◆ **GOAL OF THE EXERCISE**: Each record must be reproduced exactly as it is shown.
===============
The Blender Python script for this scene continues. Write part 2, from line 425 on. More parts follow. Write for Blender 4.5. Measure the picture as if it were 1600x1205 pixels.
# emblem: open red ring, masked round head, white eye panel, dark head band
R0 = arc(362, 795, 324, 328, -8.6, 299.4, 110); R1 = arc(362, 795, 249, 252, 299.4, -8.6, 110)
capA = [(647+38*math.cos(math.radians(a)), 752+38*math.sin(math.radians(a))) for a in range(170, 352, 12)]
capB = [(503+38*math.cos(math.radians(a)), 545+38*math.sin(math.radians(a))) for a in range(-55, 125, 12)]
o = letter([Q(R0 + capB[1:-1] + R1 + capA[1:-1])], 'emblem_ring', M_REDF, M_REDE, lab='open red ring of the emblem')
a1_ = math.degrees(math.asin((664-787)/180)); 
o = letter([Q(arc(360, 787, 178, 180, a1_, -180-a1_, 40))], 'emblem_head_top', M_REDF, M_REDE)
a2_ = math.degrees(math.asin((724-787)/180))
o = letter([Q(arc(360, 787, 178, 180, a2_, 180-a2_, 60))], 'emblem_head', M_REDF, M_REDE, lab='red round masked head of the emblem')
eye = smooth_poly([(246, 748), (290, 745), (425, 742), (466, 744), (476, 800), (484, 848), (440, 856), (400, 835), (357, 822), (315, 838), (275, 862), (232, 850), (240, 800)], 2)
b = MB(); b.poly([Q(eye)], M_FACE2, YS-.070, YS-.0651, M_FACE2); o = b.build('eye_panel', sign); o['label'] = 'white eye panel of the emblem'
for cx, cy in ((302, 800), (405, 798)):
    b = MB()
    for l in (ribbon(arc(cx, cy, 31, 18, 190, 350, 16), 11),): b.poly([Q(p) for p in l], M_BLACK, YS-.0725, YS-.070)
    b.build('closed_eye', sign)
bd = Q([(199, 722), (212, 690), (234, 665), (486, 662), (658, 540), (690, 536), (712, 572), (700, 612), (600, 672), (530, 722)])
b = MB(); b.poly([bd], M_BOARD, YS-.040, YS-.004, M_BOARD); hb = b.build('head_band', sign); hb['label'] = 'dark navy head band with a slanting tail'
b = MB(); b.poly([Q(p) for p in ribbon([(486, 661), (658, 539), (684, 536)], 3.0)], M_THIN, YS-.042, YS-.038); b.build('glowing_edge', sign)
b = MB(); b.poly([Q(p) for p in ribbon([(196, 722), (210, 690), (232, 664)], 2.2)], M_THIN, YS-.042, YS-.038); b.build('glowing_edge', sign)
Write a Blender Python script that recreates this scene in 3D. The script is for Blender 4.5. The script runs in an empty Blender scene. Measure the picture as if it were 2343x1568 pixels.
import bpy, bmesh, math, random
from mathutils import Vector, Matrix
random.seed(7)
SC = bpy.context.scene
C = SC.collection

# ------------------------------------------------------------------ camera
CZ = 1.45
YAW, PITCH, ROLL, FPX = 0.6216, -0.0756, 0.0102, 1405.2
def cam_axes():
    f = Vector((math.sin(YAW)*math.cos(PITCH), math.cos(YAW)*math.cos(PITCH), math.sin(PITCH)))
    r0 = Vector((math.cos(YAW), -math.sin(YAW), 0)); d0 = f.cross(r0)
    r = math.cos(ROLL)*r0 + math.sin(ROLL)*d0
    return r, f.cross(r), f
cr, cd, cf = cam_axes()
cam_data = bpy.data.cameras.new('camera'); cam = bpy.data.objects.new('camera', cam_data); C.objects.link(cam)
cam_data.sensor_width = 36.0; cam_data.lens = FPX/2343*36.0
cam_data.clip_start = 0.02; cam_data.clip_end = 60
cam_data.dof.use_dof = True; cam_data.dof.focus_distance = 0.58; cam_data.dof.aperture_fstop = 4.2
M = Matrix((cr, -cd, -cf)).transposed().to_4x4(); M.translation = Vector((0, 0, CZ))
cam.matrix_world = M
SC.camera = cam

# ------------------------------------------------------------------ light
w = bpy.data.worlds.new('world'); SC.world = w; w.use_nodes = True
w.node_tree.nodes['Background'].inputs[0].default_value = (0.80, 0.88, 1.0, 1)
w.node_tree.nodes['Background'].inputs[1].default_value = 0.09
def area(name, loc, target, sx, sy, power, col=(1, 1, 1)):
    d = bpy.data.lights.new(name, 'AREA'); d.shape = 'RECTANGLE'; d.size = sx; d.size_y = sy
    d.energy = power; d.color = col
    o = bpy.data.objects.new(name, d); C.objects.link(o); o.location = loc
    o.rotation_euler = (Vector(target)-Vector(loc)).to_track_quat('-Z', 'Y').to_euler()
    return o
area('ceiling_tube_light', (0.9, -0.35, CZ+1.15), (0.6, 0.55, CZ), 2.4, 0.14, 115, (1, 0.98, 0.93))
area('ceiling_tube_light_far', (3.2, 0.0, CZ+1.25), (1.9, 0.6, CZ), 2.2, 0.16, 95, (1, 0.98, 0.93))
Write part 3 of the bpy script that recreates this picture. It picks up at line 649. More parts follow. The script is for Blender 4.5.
===============
◆ **TASK SOLUTION**:
The Blender Python script for this scene continues. Write part 2, from line 425 on. More parts follow. Write for Blender 4.5. Measure the picture as if it were 1600x1205 pixels.
# emblem: open red ring, masked round head, white eye panel, dark head band
R0 = arc(362, 795, 324, 328, -8.6, 299.4, 110); R1 = arc(362, 795, 249, 252, 299.4, -8.6, 110)
capA = [(647+38*math.cos(math.radians(a)), 752+38*math.sin(math.radians(a))) for a in range(170, 352, 12)]
capB = [(503+38*math.cos(math.radians(a)), 545+38*math.sin(math.radians(a))) for a in range(-55, 125, 12)]
o = letter([Q(R0 + capB[1:-1] + R1 + capA[1:-1])], 'emblem_ring', M_REDF, M_REDE, lab='open red ring of the emblem')
a1_ = math.degrees(math.asin((664-787)/180)); 
o = letter([Q(arc(360, 787, 178, 180, a1_, -180-a1_, 40))], 'emblem_head_top', M_REDF, M_REDE)
a2_ = math.degrees(math.asin((724-787)/180))
o = letter([Q(arc(360, 787, 178, 180, a2_, 180-a2_, 60))], 'emblem_head', M_REDF, M_REDE, lab='red round masked head of the emblem')
eye = smooth_poly([(246, 748), (290, 745), (425, 742), (466, 744), (476, 800), (484, 848), (440, 856), (400, 835), (357, 822), (315, 838), (275, 862), (232, 850), (240, 800)], 2)
b = MB(); b.poly([Q(eye)], M_FACE2, YS-.070, YS-.0651, M_FACE2); o = b.build('eye_panel', sign); o['label'] = 'white eye panel of the emblem'
for cx, cy in ((302, 800), (405, 798)):
    b = MB()
    for l in (ribbon(arc(cx, cy, 31, 18, 190, 350, 16), 11),): b.poly([Q(p) for p in l], M_BLACK, YS-.0725, YS-.070)
    b.build('closed_eye', sign)
bd = Q([(199, 722), (212, 690), (234, 665), (486, 662), (658, 540), (690, 536), (712, 572), (700, 612), (600, 672), (530, 722)])
b = MB(); b.poly([bd], M_BOARD, YS-.040, YS-.004, M_BOARD); hb = b.build('head_band', sign); hb['label'] = 'dark navy head band with a slanting tail'
b = MB(); b.poly([Q(p) for p in ribbon([(486, 661), (658, 539), (684, 536)], 3.0)], M_THIN, YS-.042, YS-.038); b.build('glowing_edge', sign)
b = MB(); b.poly([Q(p) for p in ribbon([(196, 722), (210, 690), (232, 664)], 2.2)], M_THIN, YS-.042, YS-.038); b.build('glowing_edge', sign)
Write a Blender Python script that recreates this scene in 3D. The script is for Blender 4.5. The script runs in an empty Blender scene. Measure the picture as if it were 2343x1568 pixels.
import bpy, bmesh, math, random
from mathutils import Vector, Matrix
random.seed(7)
SC = bpy.context.scene
C = SC.collection

# ------------------------------------------------------------------ camera
CZ = 1.45
YAW, PITCH, ROLL, FPX = 0.6216, -0.0756, 0.0102, 1405.2
def cam_axes():
    f = Vector((math.sin(YAW)*math.cos(PITCH), math.cos(YAW)*math.cos(PITCH), math.sin(PITCH)))
    r0 = Vector((math.cos(YAW), -math.sin(YAW), 0)); d0 = f.cross(r0)
    r = math.cos(ROLL)*r0 + math.sin(ROLL)*d0
    return r, f.cross(r), f
cr, cd, cf = cam_axes()
cam_data = bpy.data.cameras.new('camera'); cam = bpy.data.objects.new('camera', cam_data); C.objects.link(cam)
cam_data.sensor_width = 36.0; cam_data.lens = FPX/2343*36.0
cam_data.clip_start = 0.02; cam_data.clip_end = 60
cam_data.dof.use_dof = True; cam_data.dof.focus_distance = 0.58; cam_data.dof.aperture_fstop = 4.2
M = Matrix((cr, -cd, -cf)).transposed().to_4x4(); M.translation = Vector((0, 0, CZ))
cam.matrix_world = M
SC.camera = cam

# ------------------------------------------------------------------ light
w = bpy.data.worlds.new('world'); SC.world = w; w.use_nodes = True
w.node_tree.nodes['Background'].inputs[0].default_value = (0.80, 0.88, 1.0, 1)
w.node_tree.nodes['Background'].inputs[1].default_value = 0.09
def area(name, loc, target, sx, sy, power, col=(1, 1, 1)):
    d = bpy.data.lights.new(name, 'AREA'); d.shape = 'RECTANGLE'; d.size = sx; d.size_y = sy
    d.energy = power; d.color = col
    o = bpy.data.objects.new(name, d); C.objects.link(o); o.location = loc
    o.rotation_euler = (Vector(target)-Vector(loc)).to_track_quat('-Z', 'Y').to_euler()
    return o
area('ceiling_tube_light', (0.9, -0.35, CZ+1.15), (0.6, 0.55, CZ), 2.4, 0.14, 115, (1, 0.98, 0.93))
area('ceiling_tube_light_far', (3.2, 0.0, CZ+1.25), (1.9, 0.6, CZ), 2.2, 0.16, 95, (1, 0.98, 0.93))
Write part 3 of the bpy script that recreates this picture. It picks up at line 649. More parts follow. The script is for Blender 4.5.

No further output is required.